Meluzzi: “Bene Meloni. Giusto vietare i social a chi non sa fare uso della propria libertà”
ALESSANDRO MELUZZI PSICHIATRA
“Bene Meloni. Giusto vietare i social a chi non sa fare uso della propria libertà”. A dirlo Alessandro Meluzzi, psichiatra, saggista ed ex parlamentare.
Cellulari e minori, vietare o educare?
Vietare radicalmente è sostanzialmente impossibile. Educare è fondamentale, ma occorre farlo con intelligenza e buona educazione, avvalendosi sia degli strumenti della persuasione, quelli del ragionamento e della logica che della dissuasione, ovvero quelli della punizione. La sospensione dell’uso della rete e dei social per coloro che hanno commesso reati minorili, ad esempio, mi sembra uno strumento utile.
Un giovane condannato, quindi, non può usare Facebook e Instagram…
I social dovrebbero essere vietati a chi non sa fare uso della propria libertà.
È giusto affidare la sorveglianza al genitore che rischia una multa oppure non è sufficiente?
Ritengo che il genitore sia la prima linea educativa. Quando la famiglia rinuncia e abdica a questa funzione, pensando di demandarla a operatori sociali esterni, ancor più segretati allo Stato, credo che si entri in una situazione dispotica. La famiglia deve avere la capacità di dire no, di imporre scelte. Ha il dovere di apparire coesa, anche tra le due figure genitoriali. Quando va in crisi e apre fessure importanti è chiaro che la vulnerabilità del minore aumenti.
Il cellulare, intanto, assume un ruolo sempre più centrale. Giusto dargli tutta quest’importanza?
È diventato una protesi.

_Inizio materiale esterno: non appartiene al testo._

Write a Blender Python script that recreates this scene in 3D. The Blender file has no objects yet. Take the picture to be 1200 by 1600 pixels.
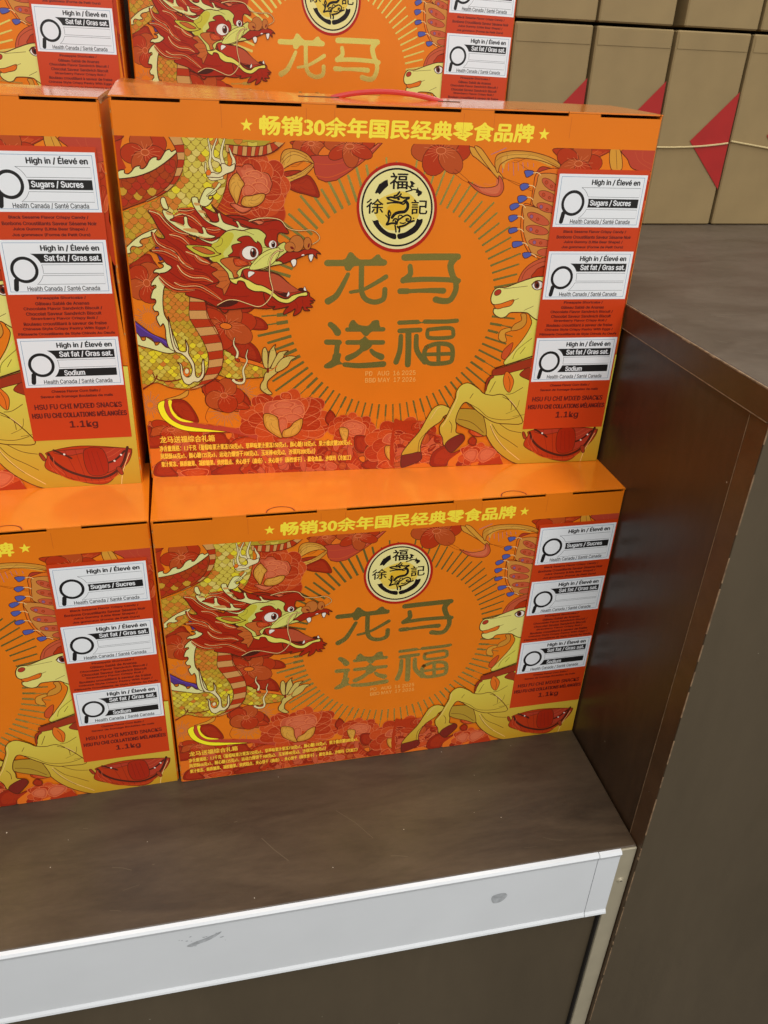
import bpy, math, random
from mathutils import Vector, Matrix
from mathutils.geometry import tessellate_polygon
scene = bpy.context.scene
col = scene.collection

# ------------------------------------------------------------------ camera
cam_d = bpy.data.cameras.new("camera")
cam = bpy.data.objects.new("camera", cam_d); col.objects.link(cam)
cam_d.sensor_fit = 'VERTICAL'; cam_d.sensor_height = 36.0
cam_d.lens = 1255.505/1600*36.0
cam_d.clip_start = 0.02; cam_d.clip_end = 60
M = Matrix([[0.9773571, 0.0700061, -0.1996805], [-0.2078842, 0.4936795, -0.8444316], [0.0394628, 0.8668216, 0.4970543]]).to_4x4()
M.translation = Vector((0.15677, -0.68051, 0.64031))
cam.matrix_world = M
scene.camera = cam

# ------------------------------------------------------------------ light: the ceiling lights of a shop hall
world = bpy.data.worlds.new("World"); scene.world = world; world.use_nodes = True
wn = world.node_tree; wn.nodes.clear()
wo = wn.nodes.new("ShaderNodeOutputWorld"); bg = wn.nodes.new("ShaderNodeBackground")
tc = wn.nodes.new("ShaderNodeTexCoord"); sx = wn.nodes.new("ShaderNodeSeparateXYZ"); rp = wn.nodes.new("ShaderNodeValToRGB")
mr = wn.nodes.new("ShaderNodeMapRange"); mr.inputs[1].default_value = -1; mr.inputs[2].default_value = 1
wn.links.new(tc.outputs['Generated'], sx.inputs[0]); wn.links.new(sx.outputs['Z'], mr.inputs[0]); wn.links.new(mr.outputs[0], rp.inputs[0])
e = rp.color_ramp.elements
e[0].position = 0.0; e[0].color = (.20, .19, .18, 1)
e[1].position = 1.0; e[1].color = (.55, .54, .52, 1)
for p_, c_ in ((.40, (.27, .26, .23, 1)), (.455, (.34, .33, .28, 1)), (.492, (1.9, 1.8, 1.6, 1)), (.54, (2.3, 2.2, 2.0, 1)), (.60, (.95, .93, .88, 1))):
    k = e.new(p_); k.color = c_
wn.links.new(rp.outputs[0], bg.inputs[0]); bg.inputs[1].default_value = 0.42
wn.links.new(bg.outputs[0], wo.inputs[0])
def area(name, loc, rot, sx_, sy_, power, colr):
    d = bpy.data.lights.new(name, 'AREA'); d.shape = 'RECTANGLE'; d.size = sx_; d.size_y = sy_; d.energy = power; d.color = colr
    o = bpy.data.objects.new(name, d); col.objects.link(o); o.location = loc; o.rotation_euler = [math.radians(a) for a in rot]
    return o
area("ceiling_light", (-0.5, -0.9, 3.1), (12, 0, 0), 0.5, 3.4, 47, (1, .97, .92))
area("ceiling_light", (1.3, -0.9, 3.1), (12, 0, 0), 0.5, 3.4, 47, (1, .97, .92))
area("ceiling_light", (0.4, 1.9, 3.1), (-14, 0, 0), 3.6, 0.5, 42, (1, .96, .90))
area("ceiling_light", (0.2, -4.2, 3.0), (38, 0, 0), 4.0, 0.6, 105, (.97, .98, 1.0))
scene.view_settings.view_transform = 'Standard'; scene.view_settings.look = 'None'
scene.view_settings.exposure = 0.0; scene.view_settings.gamma = 1.0
scene.cycles.max_bounces = 6

# ------------------------------------------------------------------ materials
def lin(c):
    r = []
    for v in c:
        v /= 255.0
        r.append(v/12.92 if v <= .04045 else ((v+.055)/1.055)**2.4)
    return r
def mat(name, rgb, rough=.45, metal=0., noise=None, spec=.5, bump=0., bscale=200., coat=0.):
    m = bpy.data.materials.new(name); m.use_nodes = True; nt = m.node_tree; b = nt.nodes['Principled BSDF']
    c = lin(rgb); b.inputs['Base Color'].default_value = (*c, 1); b.inputs['Roughness'].default_value = rough
    b.inputs['Metallic'].default_value = metal; b.inputs['Specular IOR Level'].default_value = spec
    if coat: b.inputs['Coat Weight'].default_value = coat; b.inputs['Coat Roughness'].default_value = .15
    if noise or bump:
        t = nt.nodes.new('ShaderNodeTexCoord'); n = nt.nodes.new('ShaderNodeTexNoise'); n.inputs['Scale'].default_value = bscale; n.inputs['Detail'].default_value = 5
        nt.links.new(t.outputs['Object'], n.inputs['Vector'])
        if noise:
            r = nt.nodes.new('ShaderNodeValToRGB'); r.color_ramp.elements[0].position = .3; r.color_ramp.elements[1].position = .7
            r.color_ramp.elements[0].color = (*[x*(1-noise) for x in c], 1); r.color_ramp.elements[1].color = (*[min(1, x*(1+noise)) for x in c], 1)
            nt.links.new(n.outputs['Fac'], r.inputs[0]); nt.links.new(r.outputs[0], b.inputs['Base Color'])
        if bump:
            bp = nt.nodes.new('ShaderNodeBump'); bp.inputs['Strength'].default_value = bump; bp.inputs['Distance'].default_value = .001
            nt.links.new(n.outputs['Fac'], bp.inputs['Height']); nt.links.new(bp.outputs[0], b.inputs['Normal'])
    return m
PAL = dict(  # print inks (sRGB)
 rd=(180,52,14), lf=(152,36,10), br=(100,36,10), or_=(226,112,28), pk=(232,128,78), rl=(204,82,36), go=(206,140,48), ly=(216,150,50),
 rb=(186,66,44), rp=(198,86,52), br2=(184,76,28), gr=(150,118,104), mo=(120,28,14), by=(250,238,40), mn=(166,36,10), dk=(84,34,12), rs=(170,62,16),
 ol=(176,150,40), cr=(222,218,146), cw=(228,214,160), cl=(240,196,130), vi=(84,52,128), vl=(112,74,176), t2=(206,150,84), db=(74,28,16), ck=(196,98,38),
 tg=(182,50,24), tl=(184,78,46), wh=(236,228,214), by2=(226,214,96), fy=(206,204,104), fy2=(198,186,56), fy3=(216,212,108), rd2=(176,56,34), ib=(110,42,26),
 bk=(24,16,16), lip=(164,38,12), sn=(192,110,44), pw=(206,180,92), t3=(206,134,58), br3=(190,70,34), bv2=(150,96,130), bv=(140,110,170), bl=(84,92,164),
 hc=(226,216,122), hd=(178,142,44), ha=(158,52,24), ho=(122,34,22), er=(176,30,16), eg=(232,220,146), eg2=(228,196,80), eg3=(226,178,44),
 rdl=(200,72,24), rpl=(212,106,68), lfl=(170,48,16), rll=(216,104,54), gol=(218,158,62), s1=(200,150,44), s2=(176,48,20), s3=(206,184,70), s4=(226,206,42), s5=(206,120,40), s6=(216,194,100), sl=(122,84,14), s7=(190,156,42))
MATS = {k.rstrip('_'): mat('ink_' + k.rstrip('_'), v, .36, spec=.34, bump=.3, bscale=16) for k, v in PAL.items()}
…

Attraverso il cellulare passano le immagini, le icone, le informazioni e anche l’autovalutazione di sé attraverso i like. Ciò non è una cosa positiva perché sterilizza i rapporti interpersonali, quelli veri, fisici. Si rischia di andare verso un’evoluzione dove probabilmente avremo un microchip impiantato nel cervello.
È possibile, oggi, fare a meno degli smartphone?

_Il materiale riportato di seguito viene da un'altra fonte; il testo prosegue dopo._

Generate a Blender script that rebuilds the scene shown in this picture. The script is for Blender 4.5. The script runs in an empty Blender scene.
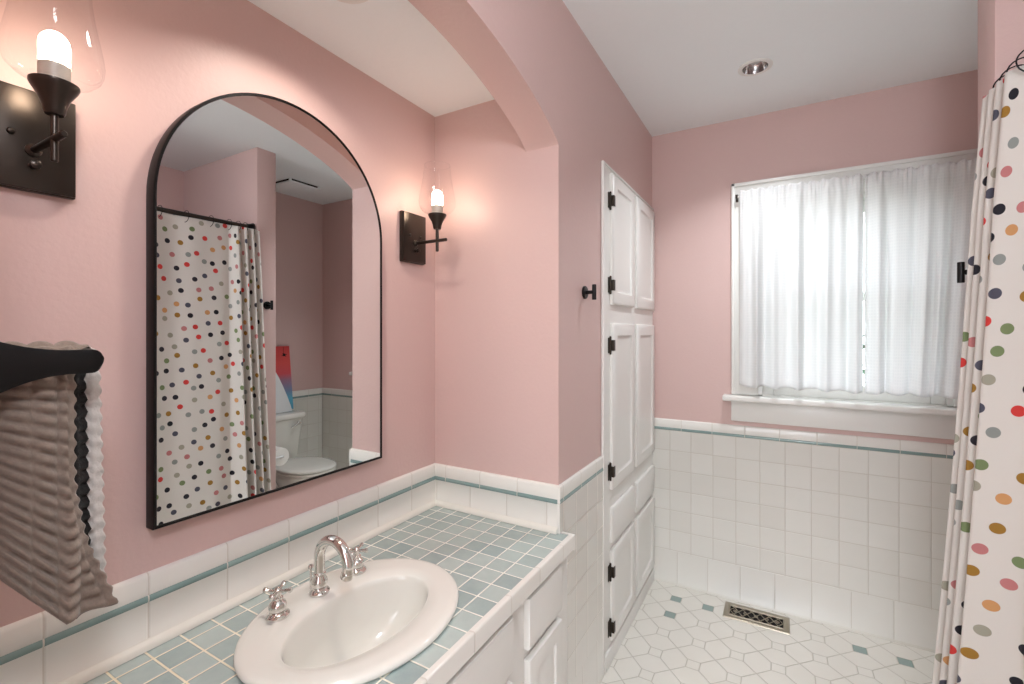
import bpy, bmesh, math, random
from math import sin, cos, pi, sqrt, radians
from mathutils import Vector, Matrix
random.seed(7)
S = bpy.context.scene
C = S.collection

# ------------------------------------------------------------------ materials
def lin(c):
    return tuple(((v/255.)/12.92 if v/255. <= .04045 else ((v/255.+.055)/1.055)**2.4) for v in c[:3])+(1.,)

class G:
    """small node-graph helper"""
    def __init__(s, name):
        s.m = bpy.data.materials.new(name); s.m.use_nodes = True
        s.t = s.m.node_tree; s.t.nodes.clear()
        s.out = s.n('ShaderNodeOutputMaterial')
    def n(s, ty, **k):
        nd = s.t.nodes.new(ty)
        for a, b in k.items(): setattr(nd, a, b)
        return nd
    def put(s, sock, v):
        if hasattr(v, 'is_linked') or isinstance(v, bpy.types.NodeSocket): s.t.links.new(v, sock)
        else: sock.default_value = v
    def math(s, op, a, b=0., c=0.):
        nd = s.n('ShaderNodeMath', operation=op)
        for i, v in enumerate((a, b, c)): s.put(nd.inputs[i], v)
        return nd.outputs[0]
    def coord(s, kind='Object'):
        return s.n('ShaderNodeTexCoord').outputs[kind]
    def xyz(s, v):
        nd = s.n('ShaderNodeSeparateXYZ'); s.put(nd.inputs[0], v); return nd.outputs
    def comb(s, x=0., y=0., z=0.):
        nd = s.n('ShaderNodeCombineXYZ')
        for i, v in enumerate((x, y, z)): s.put(nd.inputs[i], v)
        return nd.outputs[0]
    def mix(s, f, a, b):
        nd = s.n('ShaderNodeMix', data_type='RGBA')
        s.put(nd.inputs[0], f); s.put(nd.inputs[6], a); s.put(nd.inputs[7], b); return nd.outputs[2]
    def noise(s, scale, detail=3., vec=None, rough=.5):
        nd = s.n('ShaderNodeTexNoise'); nd.inputs['Scale'].default_value = scale
        nd.inputs['Detail'].default_value = detail; nd.inputs['Roughness'].default_value = rough
        s.put(nd.inputs['Vector'], vec if vec is not None else s.coord()); return nd.outputs[0]
    def ss(s, v, a, b):          # smoothstep map a..b -> 0..1
        nd = s.n('ShaderNodeMapRange', interpolation_type='SMOOTHSTEP')
        s.put(nd.inputs[0], v); nd.inputs[1].default_value = a; nd.inputs[2].default_value = b
        return nd.outputs[0]
    def white(s, vec):
        nd = s.n('ShaderNodeTexWhiteNoise', noise_dimensions='3D'); s.put(nd.inputs[0], vec); return nd.outputs[0]
    def bump(s, h, dist, strength=1.):
        nd = s.n('ShaderNodeBump'); nd.inputs['Distance'].default_value = dist
        nd.inputs['Strength'].default_value = strength; s.put(nd.inputs['Height'], h); return nd.outputs[0]
    def bsdf(s, color, rough=.5, metal=0., normal=None, spec=.5, coat=0., sheen=0.):
        b = s.n('ShaderNodeBsdfPrincipled')
        s.put(b.inputs['Base Color'], color); s.put(b.inputs['Roughness'], rough)
        b.inputs['Metallic'].default_value = metal; b.inputs['Specular IOR Level'].default_value = spec
        b.inputs['Coat Weight'].default_value = coat; b.inputs['Sheen Weight'].default_value = sheen
        if normal is not None: s.put(b.inputs['Normal'], normal)
        return b.outputs[0]
    def done(s, sh):
        s.t.links.new(sh, s.out.inputs[0]); return s.m

def plain(name, rgb, rough=.5, metal=0., bump=None, var=0., spec=.5, coat=0.):
    g = G(name); c = lin(rgb)
    nz = g.noise(bump[0] if bump else 8., 3.)
    if var:
        d = tuple(v*(1-var) for v in c[:3])+(1.,)
        col = g.mix(nz, c, d)
    else: col = c
    nm = g.bump(nz, bump[1]) if bump else None
    return g.done(g.bsdf(col, rough, metal, nm, spec, coat))

PINK = (207, 178, 173)
M = {}
M['pink'] = plain('pink_paint', PINK, .42, bump=(90., .0006), var=.02, spec=.35)
M['ceil'] = plain('ceiling_white_paint', (238, 243, 244), .7, bump=(60., .0008), var=.015, spec=.3)
M['white'] = plain('white_gloss_paint', (228, 227, 223), .28, bump=(25., .0006), var=.02)
M['porc'] = plain('white_porcelain', (226, 225, 219), .07, var=.01, bump=(3., .0002), coat=.3)
M['black'] = plain('matte_black_metal', (24, 23, 24), .35, .6, var=.1)
M['bronze'] = plain('dark_bronze_metal', (64, 57, 52), .3, .8, var=.15)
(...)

È una scelta coerente e possibile solo per persone molto mature. Se non fosse per il mio cellulare e il vivavoce, non potrei fare un’intervista in autostrada.
Stesso discorso vale per i social. Se vengono usati, in modo corretto, non rappresentano un pericolo…
C’è un problema di educazione e leggi. L’educazione è la prima linea del dovere ed è quella che passa attraverso la morale e l’etica. Quando queste, legate agli aspetti della coscienza, superano certe soglie si entra nella dimensione dell’illegalità e le cose diventano sempre più drammatiche.
Come giudica gli ultimi fatti di cronaca…
Non sono mai per drammatizzare! Nella storia umana c’è sempre un’onda lunga per la quale fa più rumore un albero che cade che una foresta che cresce. In questa dimensione della comunicazione, ci sono aspetti negativi e positivi, pur essendo questi ultimi meno rumorosi.
I giovani di oggi sono più violenti di quelli di prima?
Non è detto. Se guardiamo ai reati violenti, come omicidi, rapine e stupri, gli episodi di violenza sono diminuiti. Lo dicono le statistiche. Nel mondo patriarcale-contadino il femminicidio era più diffuso di oggi. Il problema attuale, invece, è questa strisciante depressione che regna tra i giovani. Spinoza avrebbe detto che appartiene al mondo delle passioni tristi, dove tutto appare velato da un grigiore. L’opacità, però, trasmette una visione, forse peggiore, di quella che è la realtà oggettiva.
Quali sono le cause di questo grigiore?
Mancano le passioni, gli ideali, molte prospettive. Forse per la prima volta una generazione si è trovata con la percezione che la sua vita sarebbe stata peggiore di quella delle generazioni che l’hanno preceduta. Mancano punti di riferimento. C’è una specie di stupefazione che rende le cose automatiche, anziché vitali. Tendono a scomparire il merito e il demerito. Ciò rende tutto grigio, anziché bianco, nero o colorato.
Mancanza di determinati valori e istruzione sono direttamente proporzionali. Prima le famiglie che non mandavano a scuola i rischiavano 30 euro. Oggi, invece, si potrebbe arrivare a due anni di carcere…
Sono d’accordo perfino all’educazione parentale, soprattutto in un’epoca dispotica come la nostra. L’importante è che ci siano luoghi e forme in cui i giovani vengano educati. Se nelle scuole passa solo la cultura Lgbt, del far vestire i bambini maschi da femmine e viceversa, c’è un problema. Se tutti i valori della nostra tradizione, non soltanto cattolica-biblica, ma anche greca, romana, classica, vengono calpestati dal generico, dall’indistinto e dal caotico, allora è utile ripartire da zero.